The Grid Girl Garments

Last week I wrote a blog about grid girls. I fully expected to be lynched for it, as the few tweets I posted about grid girls in the past triggered rather extreme replies. However, even though the response to that blog was larger than usual, people on the whole were fairly positive about what I had to say. That has given me the courage to write this second blog about grid girls, to address the other thing about them that I dislike: their clothes.

Before the pitchforks come out, I should quickly say that I’m not writing this blog to criticise the design of the clothes the girls are given to wear. Okay, fine. I’ll admit that personally I see no appeal in girls (or, for that matter, men) who are clad in scantily-designed outfits that leave half their bodies uncovered, but I know everyone is different. Just because I personally would sooner buy a product when it’s promoted by a fluffy puppy than a fashion model, it doesn’t mean there aren’t people out there who prefer to see a model – and as long as that model is willing to do the job and is paid properly for doing it, there’s no reason these people shouldn’t get the visuals they want. Also, there undoubtedly are models who find wearing such outfits empowering. And if so, all power to them.

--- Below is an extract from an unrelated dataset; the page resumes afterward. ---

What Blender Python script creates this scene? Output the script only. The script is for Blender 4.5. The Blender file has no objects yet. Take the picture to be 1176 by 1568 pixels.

But what enrages me time and again, is that in motorsport grid girl/promo girl outfits are hardly ever matched with the weather. When an event organiser has decided that their girls should wear heels, a mini skirt and an upper-body garment that holds the middle ground between a tank top and a bra, that is exactly what they will wear. Even if the series races at a track like the Nürburgring, where it’s sometimes 5 degrees Celsius with a storm wind rolling in from the North East.

Too many times I’ve sat on a grandstand, wrapped in six layers of clothing and still freezing, while watching a grid full of girls who are braving the cold in their bare skin, with red knees, pale hands, frozen fingers, and blue lips. I know grid girls are paid a good salary for the work they do, but somehow I can’t imagine they knowingly sign up for such dreadful working conditions. Surely they expect better than that – and, moreover, deserve better than that?

I’ll never forget the pitwalk I did at Zandvoort a few years ago. It was below ten degrees and the sea wind was howling around the pit building. The promo girls that day were clad in cat suits so thin that I couldn’t just tell the form and model of their underpants, in one case I could even tell the colour. All of them were shivering like mad. As the pitwalk went on, the girls suffered more and more from hypothermia. After fifteen minutes one dropped the sign she was holding and walked away. Her neighbour decided on a different tactic. She turned to the mechanics in the garage behind her and begged them for a coat. Nobody even bothered to look up. So she turned to another garage for aid, but got the same response there. In the end one of the fans pulled a vest out of his bag and handed it to her. I’ve rarely seen such gratitude on a race track.

I know for a fact that I’m not the only one bothered by this mismatch of weather and clothing. Last year, while attending an event I won’t name here, I was walking through the paddock and came across a member of the organisation who was having a huge row with a furious woman. She was shouting abuse at the top of her lungs. “How dare you?! This is not what we signed up for! My girls are getting ill this way, IT’S FREEZING COLD! I will not stand for this! You either come up with decent clothes or we will never, EVER, work with you again! This is sick!!!” I don’t know who she was, but the girls who work for her should be proud to have someone like her fighting for their rights. I honestly hope that the woman made good on her threats too. Unless agencies stop accepting that their employees are made to work in tough weather conditions in unsuitable clothing, I fear the practice will continue for a long time to come.